Au Nord-Ouest , ouverture et confrontation. La rencontre se fait concourance. Reconstitution du tissu des êtres, des autres, des inconnus. Alliances et réconciliations, union des différences, l’Europe est alors communauté de communautés, elle est en quête d’intégration mais intégration veut dire respect de l’intégrité de l’autre absolu dans une union féconde. Alliance de l’esprit et de la matière dans la créativité, alliance de la philosophie et de la science dans la connaissance et le discernement. Alliance des valeurs complémentaires reconnues et risquées ensemble. Union entreprenante d’entreprises autonome. Bouquet des valeurs et des talents. Commerce des valeurs différenciées pour trouver une unité de consensus. Résolution de la question de l’unité des différences. Concourance des entreprises, économie de concourance. Telle est la vertu majeure de la culture européenne. Ce qui est sa problématique est la source de ses meilleures valeurs. C’est aussi sa vocation.

LA VOCATION EUROPEENNE tient en deux mots, réconciliation et concourance. Elle a une visée aussi bien philosophique et spirituelle que culturelle et sociale en même temps que dynamique et pratique.

Cet esprit européen n’est pas dominant même si on peut en pressentir à bas bruit l’émergence :
– construction européenne en butte aux réactions normatives rivalisantes ou fascisantes,
– rencontre, découverte et création de réseaux d’entreprises,
– recherche d’une unité, d’une identité européenne réparatrice des excès de l’histoire, tant pour elle-même que pour les territoires qu’elle a occupé, dans le respect des autres et avec leur concours.

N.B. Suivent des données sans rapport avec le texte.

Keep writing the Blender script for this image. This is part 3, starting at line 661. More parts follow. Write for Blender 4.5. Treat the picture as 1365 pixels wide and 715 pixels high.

Mais pour imaginer une Europe engagée dans sa vocation, encore faut-il accepter l’Inconnu et ne pas refuser l’aventure, avoir le courage de la découverte, de la rencontre, de la création. Tel est l’aventure toujours neuve que l’Europe offre à l’homme moderne pendant qu’elle ne cesse de le tenter sur des pentes plus faciles et si bien balisées par l’histoire. Peut-être faut-il retrouver les chemins des pèlerins et des marchands, des bâtisseurs de cathédrale et des maîtres d’antan pour qu’au Moyen âge réponde aujourd’hui l’âge mur de l’Europe, gage d’une plus grande maturité de l’homme, intégré et réconcilié. Cette Europe n’a pas de frontières puisqu’elle peut habiter partout où il y a des hommes originaux, des cultures singulières et des entreprises de concourance à vivre.

A l’Europe de s’inventer comme foyer et non comme territoire ou comme norme. Telle est la voie de son universalité, non exclusive de celle des autres cultures.